Monday, Apr. 25, 1938

Restful Shuttle

For almost 30 years pampered U. S. Senators have ridden 750 feet underground from the Senate office buildings to the Capitol, first in two rickety storage-battery cars, since 1913 by two monorail electric trolleys. All this time Representatives, who outnumber Senators 435 to 96 and are therefore a traffic problem, have had to walk through their tunnel from the old House offices to the Capitol. Last week, as Representatives were looking feebler than usual after rejecting Reorganization, they learned that Assistant Capitol Architect Horace D. Rouzer had told a House Appropriations subcommittee that Representatives might rest their legs as well as their jaws when they shuttle through the tunnel next year. Commented Missouri's Congressman Joseph B. Shannon: "I've seen many members who had reached 70 or 72 years old, and they just couldn't make the grade. I think it hurried them to their graves."

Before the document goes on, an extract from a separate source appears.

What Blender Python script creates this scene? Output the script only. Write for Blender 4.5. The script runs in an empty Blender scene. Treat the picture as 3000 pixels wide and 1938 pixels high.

Because the House subway dodges sewers, water pipes and roots of great elms on the Capitol grounds, it posed engineers a tortuous problem. Solution: an endless belt of aluminum plates strung together on the escalator principle, with enough play to take the curves, and powered by seven dwarf motors. Initial cost of $175,000 seemed staggering beside the $25,000 spent on the Senate trolley, but there were compensations. Annual appropriation for operating the Senate subway, which requires two motormen, is $2,000, while running cost for the moving sidewalk would be only for the flick of a switch, morning and night, and for the electricity. Furthermore, each trip on the shuttle would save a Representative one minute--one and a half if he helped himself along by walking. Total saving to 435 Congressmen in an average of three round trips per day: 3.915 member-minutes. Minutes, say U. S. Representatives, are worth money.